"...nothing is perfect, really. Nothing is ever finished. Everything is process."

It is hard to believe that William Gibson has only been publishing novels for about fifteen years. After virtually establishing the technological conventions of the cyberpunk genre in the loosely-knit Sprawl trilogy, his second trilogy of Virtual Light, Idoru and now All Tomorrow's Parties deals with a much closer and palpable future. This latest book continues the more hopeful tone of Gibson's recent work -- markedly different from the absolutely dystopic world of Neuromancer. Whilst the overtures of sinister corporate expansion are still apparent, the characters themselves are not the shadowy anti-heroes of his earlier work. Rather than cybernetically-enhanced super hacker/ninjas, the characters tend towards the more mundane and human – bicycle couriers, rent-a-cops, anthropologists.

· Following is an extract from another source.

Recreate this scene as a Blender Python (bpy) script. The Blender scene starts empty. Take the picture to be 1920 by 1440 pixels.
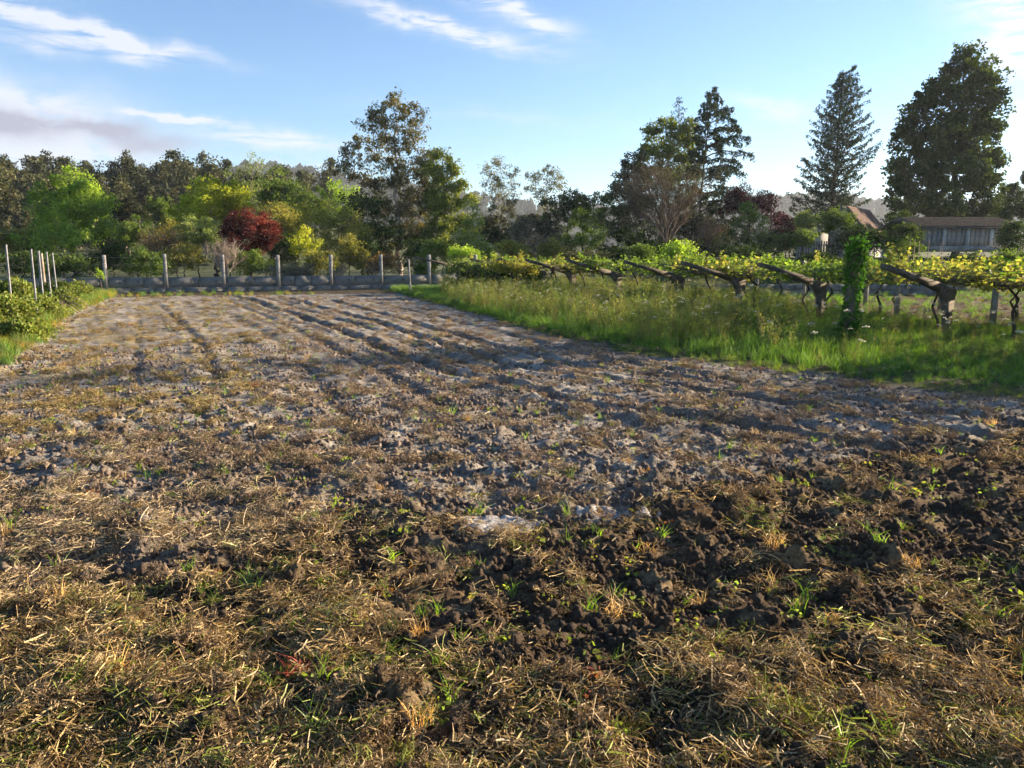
import bpy, math, random
import numpy as np
from mathutils import Vector
R = math.radians
rng = np.random.default_rng(7)
C = bpy.context.scene.collection
S = bpy.context.scene

# ------------------------------------------------------------------ camera, sky, sun, exposure
FPX, CX, CY, HZ, CAMH = 1450.0, 960.0, 720.0, 474.0, 1.9
TH = math.atan((CY - HZ) / FPX)
cam = bpy.data.cameras.new('camera'); cam.sensor_width = 36.0; cam.lens = 36.0 * FPX / 1920.0
cam.clip_start = 0.05; cam.clip_end = 6000
camo = bpy.data.objects.new('camera', cam); C.objects.link(camo)
camo.location = (0, 0, CAMH); camo.rotation_euler = (math.pi / 2 - TH, 0, 0)
S.camera = camo
SUN_AZ, SUN_EL = 68.0, 15.0           # degrees right of the view direction (+Y), above the horizon
SKY_STRENGTH, SUN_STRENGTH, EXPOSURE = 0.058, 5.0, 1.97
S.view_settings.view_transform = 'Standard'; S.view_settings.look = 'None'
S.view_settings.exposure = EXPOSURE; S.view_settings.gamma = 1.0; S.view_settings.use_curve_mapping = False
S.cycles.max_bounces = 8; S.cycles.diffuse_bounces = 3; S.cycles.transmission_bounces = 4
S.cycles.transparent_max_bounces = 8; S.cycles.volume_bounces = 0
S.cycles.use_denoising = True; S.cycles.use_adaptive_sampling = True; S.cycles.adaptive_threshold = .03

def ray(px, py):
    u = (px - CX) / FPX; v = (CY - py) / FPX
    return np.array([u, math.cos(TH) + v * math.sin(TH), -math.sin(TH) + v * math.cos(TH)])
def at(px, py, Y):
    d = ray(px, py); k = Y / d[1]
    return np.array([d[0] * k, Y, CAMH + d[2] * k])
def gp(px, py, z=0.0):
    d = ray(px, py); k = (z - CAMH) / d[2]
    return np.array([d[0] * k, d[1] * k, z])
def proj(x, y, z=0.0):
    f = y * math.cos(TH) - (z - CAMH) * math.sin(TH)
    up = y * math.sin(TH) + (z - CAMH) * math.cos(TH)
    return CX + FPX * x / f, CY - FPX * up / f

# --- world: Nishita sky plus thin clouds
W = bpy.data.worlds.new('World'); S.world = W; W.use_nodes = True
wt = W.node_tree; wt.nodes.clear()
def wn(t, **k):
    n = wt.nodes.new(t)
    for a, b in k.items(): setattr(n, a, b)
    return n
def wm(op, a, b=None, c=None, clamp=False):
    n = wn('ShaderNodeMath', operation=op); n.use_clamp = clamp
    for i, v in enumerate((a, b, c)):
        if v is None: continue
        if isinstance(v, (int, float)): n.inputs[i].default_value = v
        else: wt.links.new(v, n.inputs[i])
    return n.outputs[0]
sky = wn('ShaderNodeTexSky', sky_type='NISHITA'); sky.sun_disc = False
sky.sun_elevation = R(SUN_EL); sky.sun_rotation = R(SUN_AZ)
sky.air_density = 1.0; sky.dust_density = 0.05; sky.ozone_density = 3.0; sky.altitude = 60
bgs = wn('ShaderNodeBackground'); bgs.inputs[1].default_value = SKY_STRENGTH
skt = wn('ShaderNodeMix', data_type='RGBA', blend_type='MULTIPLY'); skt.inputs[0].default_value = 1.0; skt.inputs[7].default_value = (.84, .95, 1.06, 1)
wt.links.new(sky.outputs[0], skt.inputs[6]); wt.links.new(skt.outputs[2], bgs.inputs[0])
tc = wn('ShaderNodeTexCoord'); sx = wn('ShaderNodeSeparateXYZ'); wt.links.new(tc.outputs['Generated'], sx.inputs[0])
AZ = wm('MULTIPLY', wm('ARCTAN2', sx.outputs[0], sx.outputs[1]), 180 / math.pi)
EL = wm('MULTIPLY', wm('ARCSINE', sx.outputs[2]), 180 / math.pi)
def azel(px, py):
    d = ray(px, py); d = d / np.linalg.norm(d)
    return math.degrees(math.atan2(d[0], d[1])), math.degrees(math.asin(d[2]))
cmb = wn('ShaderNodeCombineXYZ'); wt.links.new(AZ, cmb.inputs[0]); wt.links.new(EL, cmb.inputs[1])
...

Taking its title from the anthemic Velvet Underground song, All Tomorrow's Parties focusses on the claustrophobic sense that the world is on the "cusp of some unprecedented potential for change" but that no one really knew what would change or how, in a direct reflection of fin-de-siecle millenarianism of the year 2000. Gibson returns to familiar characters Colin Laney and Rei Toei, as well as to a few characters from 1993's "Virtual Light", hurtling them towards some sort of sociological singularity focussed in the Bay Area.

Following from Idoru, Laney is now in hiding amongst the Tokyo homeless after succumbing to the “stalker effect” of the drugs that once helped him pluck nodal islands from the sea of data. Paranoid and strung out, he is convinced that something earth-shattering and possibly disastrous is about to happen in San Francisco involving the shadowy goals of entrepreneur Cody Harwood, and the idoru Rei Toei.

Gibson is obsessed with interstitial cultures, the things that grow organically between the gaps of society, and this is evident in All Tomorrow’s Parties. The book builds climactically towards the ruins of the San Francisco-Oakland Bay Bridge, which is closed for traffic after the “Little Big One” and populated by any of the outcasts that can epoxy footholds onto its superstructure. The idea of being between things – jobs, housing, and greater society – seems to permeate the novel. All of the characters are mobile and unfixed, and inexorably drawn towards the interstice of the bridge.

Like most cyberpunk fiction, the ending is not nearly as vivid as you’d expect. Although Gibson constructs incisive and nimble prose, the conclusion seems to slowly drag itself to a halt. It seems as if Gibson was reluctant to relinquish his characters for new ground and that his second trilogy is far from over.